Il est encore tôt pour parler d’un tournant décisif de la part de Budapest dans la question ukrainienne. Mais pour Orban, l’amélioration des relations avec Kiev pourrait contribuer à consolider les relations avec une partie importante de la droite européenne, celle des conservateurs ECR dirigés par Giorgia Meloni. Depuis des mois, on parlait de l’éventuelle entrée d’Orban dans les rangs du groupe ECR au Parlement européen. Mais le coprésident conservateur Nicola Procaccini, député européen, a souligné que quiconque souhaite rejoindre le groupe doit signer une déclaration claire d’engagement à soutenir l’Ukraine.

Après avoir fermé la porte de l’ECR dimanche dernier, Orban a annoncé la naissance d’une nouvelle alliance, qui voit pour l’instant les Tchèques d’Ano (anciens membres des libéraux) et les Autrichiens du FPÖ (quittant le groupe souverainiste ID, celui de Marine Le Pen et la Ligue). Les sirènes du premier ministre hongrois semblent attirer surtout des forces considérées comme plus proches de Moscou que de Kiev, mais Orban veut aussi cibler des éléments actuellement au sein de l’ECR, comme les Polonais pro-ukrainiens du PiS. L’idée est de créer un « supergroupe » de droite qui, dans le sillage d’un éventuel gouvernement français dirigé par un souverain, pourrait avoir davantage son mot à dire dans les instances du pouvoir à Bruxelles et à Strasbourg.
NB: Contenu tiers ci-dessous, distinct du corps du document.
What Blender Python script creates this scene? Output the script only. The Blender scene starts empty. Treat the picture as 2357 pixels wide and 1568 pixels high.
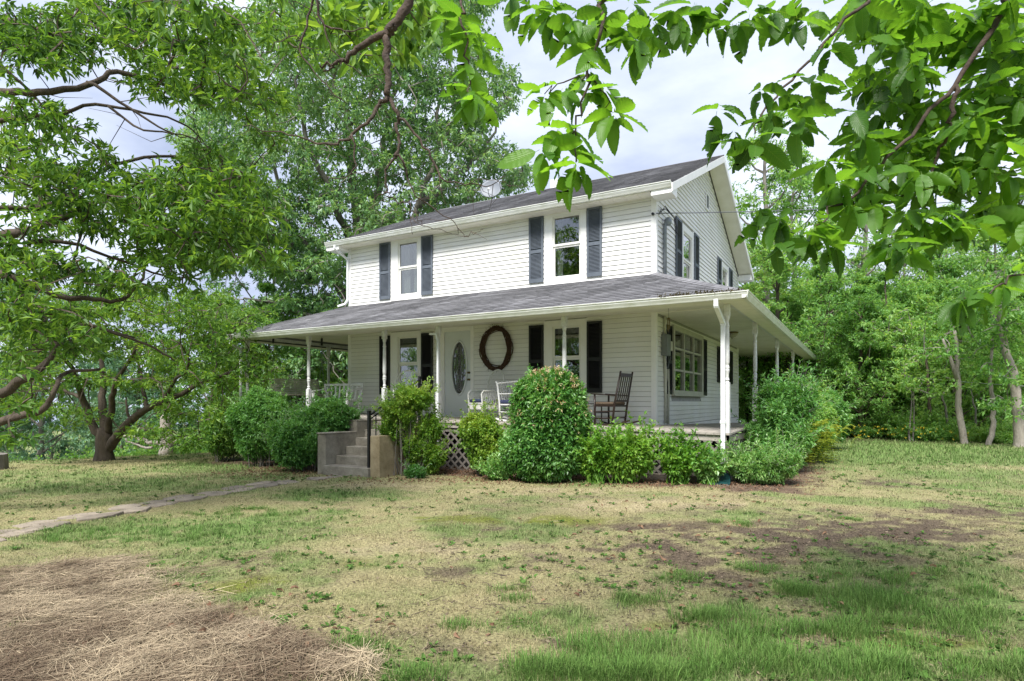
import bpy, math, random
import numpy as np
from mathutils import Vector
random.seed(7); RNG = np.random.default_rng(7)
SC = bpy.context.scene
COL = SC.collection
R = math.radians

# ------------------------------------------------------------------ camera
EYE = 1.432
CX, CY, YAW, FPX, HY = 3.939, -13.187, R(29.83), 1407.438, 926.15
cam_d = bpy.data.cameras.new('camera'); cam = bpy.data.objects.new('camera', cam_d); COL.objects.link(cam)
cam.location = (CX, CY, EYE); cam.rotation_euler = (R(90), 0, YAW)
cam_d.sensor_width = 36; cam_d.lens = FPX / 2357 * 36
cam_d.shift_y = (HY - 784) / 2357; cam_d.shift_x = 0
cam_d.clip_start = 0.05; cam_d.clip_end = 600
SC.camera = cam
# ------------------------------------------------------------------ sky, sun, exposure
SUN_EL, SUN_AZ = R(54), R(172)      # direction the light comes from (azimuth clockwise from +Y)
wd = bpy.data.worlds.new("World"); SC.world = wd; wd.use_nodes = True
nt = wd.node_tree; nt.nodes.clear()
def wn(t, **k):
    n = nt.nodes.new(t)
    for a, b in k.items(): setattr(n, a, b)
    return n
out = wn('ShaderNodeOutputWorld'); bg = wn('ShaderNodeBackground'); bg.inputs[1].default_value = 0.1
sky = wn('ShaderNodeTexSky', sky_type='NISHITA', sun_disc=False); sky.sun_elevation = SUN_EL; sky.sun_rotation = SUN_AZ
tc = wn('ShaderNodeTexCoord'); mp = wn('ShaderNodeMapping'); mp.inputs['Scale'].default_value = (1, 1, 2.6)
nz = wn('ShaderNodeTexNoise'); nz.inputs['Scale'].default_value = 2.3; nz.inputs['Detail'].default_value = 6; nz.inputs['Roughness'].default_value = .55
cr = wn('ShaderNodeValToRGB'); e = cr.color_ramp.elements
e[0].position = .33; e[0].color = (2.0, 2.35, 3.25, 1); e[1].position = .66; e[1].color = (4.1, 4.4, 5.1, 1)
x = cr.color_ramp.elements.new(.5); x.color = (3.05, 3.4, 4.25, 1)
nz2 = wn('ShaderNodeTexNoise'); nz2.inputs['Scale'].default_value = 1.4; nz2.inputs['Detail'].default_value = 4
cr2 = wn('ShaderNodeValToRGB'); e = cr2.color_ramp.elements
e[0].position = .28; e[0].color = (.55, .55, .55, 1); e[1].position = .42; e[1].color = (1, 1, 1, 1)
mx = wn('ShaderNodeMix', data_type='RGBA')
L = nt.links.new
L(tc.outputs['Generated'], mp.inputs[0]); L(mp.outputs[0], nz.inputs[0]); L(nz.outputs[0], cr.inputs[0])
L(mp.outputs[0], nz2.inputs[0]); L(nz2.outputs[0], cr2.inputs[0])
L(cr2.outputs[0], mx.inputs[0]); L(sky.outputs[0], mx.inputs[6]); L(cr.outputs[0], mx.inputs[7])
L(mx.outputs[2], bg.inputs[0]); L(bg.outputs[0], out.inputs[0])
sd = bpy.data.lights.new('sun', 'SUN'); sd.energy = 3.0; sd.angle = R(22); sd.color = (1, .96, .9)
so = bpy.data.objects.new('sun', sd); COL.objects.link(so)
sdir = Vector((math.sin(SUN_AZ) * math.cos(SUN_EL), math.cos(SUN_AZ) * math.cos(SUN_EL), math.sin(SUN_EL)))
so.rotation_euler = sdir.to_track_quat('Z', 'Y').to_euler(); so.location = sdir * 60
vs = SC.view_settings; vs.view_transform = 'Standard'; vs.look = 'None'; vs.gamma = 1; vs.exposure = 1.45; vs.use_curve_mapping = False
SC.cycles.max_bounces = 7; SC.cycles.diffuse_bounces = 4; SC.cycles.glossy_bounces = 3; SC.cycles.transmission_bounces = 5
SC.cycles.transparent_max_bounces = 8; SC.cycles.caustics_reflective = False; SC.cycles.caustics_refractive = False

# ------------------------------------------------------------------ coordinate helpers
FW = np.array([-math.sin(YAW), math.cos(YAW)]); RT = np.array([math.cos(YAW), math.sin(YAW)])
ORG = np.array([CX, CY, EYE])
def W(u, v, Y):
    X = (u - 1178.5) / FPX * Y; p = ORG[:2] + RT * X + FW * Y
    return np.array([p[0], p[1], EYE - (v - HY) / FPX * Y])
def ray(u, v): return W(u, v, 1.0) - ORG
def onY(u, v, y): r = ray(u, v); return ORG + r * ((y - CY) / r[1])
def onX(u, v, x): r = ray(u, v); return ORG + r * ((x - CX) / r[0])

VN = {}
def vnoise(x, y, scale, seed=0, octv=4):
    """smooth value noise, vectorised, 0..1"""
    x = np.asarray(x, float); y = np.asarray(y, float); tot = 0; amp = 1; s = 0
    for o in range(octv):
        g = VN.get(seed * 31 + o)
        if g is None: g = VN[seed * 31 + o] = np.random.default_rng(seed * 31 + o).random((257, 257))
        fx = x / scale * 2 ** o + 1000.3; fy = y / scale * 2 ** o + 1000.7
        ix = np.floor(fx).astype(int); iy = np.floor(fy).astype(int); tx = fx - ix; ty = fy - iy
        tx = tx * tx * (3 - 2 * tx); ty = ty * ty * (3 - 2 * ty)
        a = g[ix % 256, iy % 256]; b = g[(ix + 1) % 256, iy % 256]; c = g[ix % 256, (iy + 1) % 256]; d = g[(ix + 1) % 256, (iy + 1) % 256]
        tot = tot + amp * ((a * (1 - tx) + b * tx) * (1 - ty) + (c * (1 - tx) + d * tx) * ty); s += amp; amp *= .5
    return tot / s
def sstep(a, b, x): t = np.clip((x - a) / (b - a), 0, 1); return t * t * (3 - 2 * t)

def gz(x, y):
    x = np.asarray(x, float); y = np.asarray(y, float)
    z = np.where(x < 1.8, .02 * (x - 1.8), 0.0)
    z = np.maximum(z, -.42)
    s = (x + 17.6) * (-.887) + (y + 3) * .463
    s = np.maximum(s - .4, 0)
    z = z - 5.0 * (1 - np.exp(-s / 14.0)) * np.minimum(1, s / 2)
    z = z + (vnoise(x, y, 2.3, 3, 3) - .5) * .05 * np.clip((-y - 4) / 3, .3, 1)
    return z
def gzf(x, y): return float(gz(x, y))
def onG(u, v):
    z = 0.
    for _ in range(12):
        r = ray(u, v); p = ORG + r * ((z - EYE) / r[2]); z = gzf(p[0], p[1])
    return np.array([p[0], p[1], z])

# ------------------------------------------------------------------ mesh helpers
def raw_mesh(name, V, faces=None, loops=None, sizes=None, smooth=False):
    me = bpy.data.meshes.new(name)
    V = np.asarray(V, np.float32)
    if faces is not None:
        faces = np.asarray(faces, np.int32); sizes = np.full(len(faces), faces.shape[1], np.int32); loops = faces.ravel()
    loops = np.asarray(loops, np.int32); sizes = np.asarray(sizes, np.int32)
    me.vertices.add(len(V)); me.vertices.foreach_set('co', V.ravel())
    me.loops.add(len(loops)); me.loops.foreach_set('vertex_index', loops)
    st = np.zeros(len(sizes), np.int32); st[1:] = np.cumsum(sizes)[:-1]
    me.polygons.add(len(sizes)); me.polygons.foreach_set('loop_start', st); me.polygons.foreach_set('loop_total', sizes)
    me.polygons.foreach_set('use_smooth', np.full(len(sizes), bool(smooth)))
    me.update(calc_edges=True)
    return me
ROOT = {}
def link(name, me, mat, parent=None, kind=None, loc=None):
    o = bpy.data.objects.new(name, me); COL.objects.link(o)
    if mat is not None and me is not None and not me.materials: me.materials.append(mat)
    if parent is not None: o.parent = parent
    if loc is not None: o.location = loc
    if kind: o['kind'] = kind
    return o
def tag(o, label, cat, group=None, kind=None):
    if label: o['label'] = label
    if cat: o['category'] = cat
    if group: o['group'] = group
    if kind: o['kind'] = kind
    return o
def thing(name, label, cat, loc=(0, 0, 0), rz=0, group=None):
    o = bpy.data.objects.new(name, None); COL.objects.link(o); o.location = tuple(float(v) for v in loc); o.rotation_euler = (0, 0, rz)
    o.empty_display_size = .2
    return tag(o, label, cat, group)
def copy_tree(o, parent=None):
    c = o.copy(); COL.objects.link(c)
    if parent is not None: c.parent = parent
    for ch in list(o.children): copy_tree(ch, c)
    return c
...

Pour réussir cette entreprise, Orban semble enclin à modérer son ton anti-européen. La présidence tournante de l’UE par la Hongrie arrive à point nommé : ce n’est pas un hasard si les diplomates de Budapest répètent depuis des jours que leur gouvernement, malgré les attentes, se comportera en « médiateur honnête » dans les mois à venir sans bloquer le travail législatif de l’Union. Y compris, espèrent-ils à Kiev, des mesures contre Moscou et celles de soutien à l’Ukraine.